A bully and a coward



Over the years, I must say, I have come to the conclusion that Bal Thackeray is consistent about just one thing – his inconsistency.

In my first interview with the Sena tiger in the Nineties, I was pretty impressed when Balasaheb told me in no uncertain terms, “I am afraid of no one. I do not have any reason to mince my words. I do not withdraw my comments or pass them off as having been misquoted.’’ Quite a man of his convictions, I thought, even though most of the world might not agree with him or his words.

Yet, I noticed over the years that while he was indeed unafraid of anyone but the judiciary (afraid of contempt charges that might get him arrested) and never withdrew his statements, per se, he definitely changed positions and did about-turns quite unabashedly, as many times as it suited him politically.

Look at his stand over Muslims in India. He first had them set on fire during the 1992-93 Bombay riots. Then, when he realised they were still voting for him in large numbers (they were then angry with the Congress over the demolition of the Babri Masjid), he called for a secular monument in Ayodhya. He was not bothered even when Ashok Singhal of the Vishwa Hindu Parishad poured scorn on him and called him a `vivekheen (brainless) Hindu’ for his troubles.

But when, at the next elections, he found that Muslims had made up with the Congress again he wasted no time in calling for their disenfranchisement.

Next instance: when the Shiv Sena first (and the only time so far) came to power in Maharashtra in 1995, he again minced no words in describing himself as the Sena-BJP government’s remote control. After a media outcry on the creation of an unconstitutional authority and a lot of scorn and ridicule poured upon his then Chief Minister Manohar Joshi, he allowed his party men to explain that all that he had meant was that he was the `High Command’ of the government. “Even the Congress has a High Command. So why can’t I be one for my party?’’ That was quite a reasonable position to take and the media was forced to get off his back.

Third example: at a public rally to celebrate his coming to power, he said North Indian settlers in Bombay will be denied ration cards. This time the BJP, which was hoping to win the parliamentary elections the next year with the help of its core voter base in the Hindi heartland, got after him. Within days he had issued a statement saying all that he had meant was that those coming in newly to the metropolis would not be allowed to apply for ration cards. There was some more arm-twisting by the BJP which was not fully satisfied by this modification of his terms. But by then he had painted himself into a corner on this one. So he held his silence — until North Indians consolidated behind the Congress in 1999. Then he started his tirade again, this time targeting the Congress’s Kripashankar Singh. “A bhaiyya can become a Home Minister in Maharashtra. But can any Maharashtrian get a similar position in UP or Bihar?’’
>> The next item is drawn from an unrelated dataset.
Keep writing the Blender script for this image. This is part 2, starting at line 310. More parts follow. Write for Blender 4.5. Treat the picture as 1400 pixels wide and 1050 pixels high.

But so long as he confined his xenophobia to North Indians, his core voter base of the Marathi manoos could understand. What they didn’t was his targetting of Sachin Tendulkar some months ago when he told off the latter for describing himself as “a proud Maharashtrian who was an Indian first’’.

So now he is making up to both his Maharashtrian voters and to Sachin Tendulkar. But this time his retreat is so obvious — and as desperate. Most newspapers had sidelined Mamata Banerjee’s railway budget for Sachin’s double century during the Gwalior One Day International against South Africa. But Saamna went quite overboard, giving the news three-quarters of the front page, from masthead to the bottom and then a full page inside. But what really exposed the desperation was the headline: now describing Sachin as a “friend’’ when he had been clearly declared as an enemy just a few short weeks earlier.

There was more: “Karoon karoon karnaar kon, Sachin shivaya aahech kon (Who else could do this? Who else is there but Sachin)!’’ screamed the headline.

I think the tribute to Sachin had to be quite extra-ordinary given the nature of his accomplishment but that the Saamna would now bend over backwards to heap praise upon a man it had only recently condemned and threatened to attack took even me by surprise. It says much for Sachin Tendulkar, of course: only this Marathi manoos (and Indian) could have brought another like Bal Thackeray to his heels, without uttering even a single word. But it also shows up the Sena tiger for what he really is: a man without any convictions, a demagogue who says — from a position of strength — what he thinks the people want to hear and then has no courage to stand by those statements when they boomerang — and he senses his position to be slipping.

What do they call a man like that? A bully, of course. And, thus typically, a coward!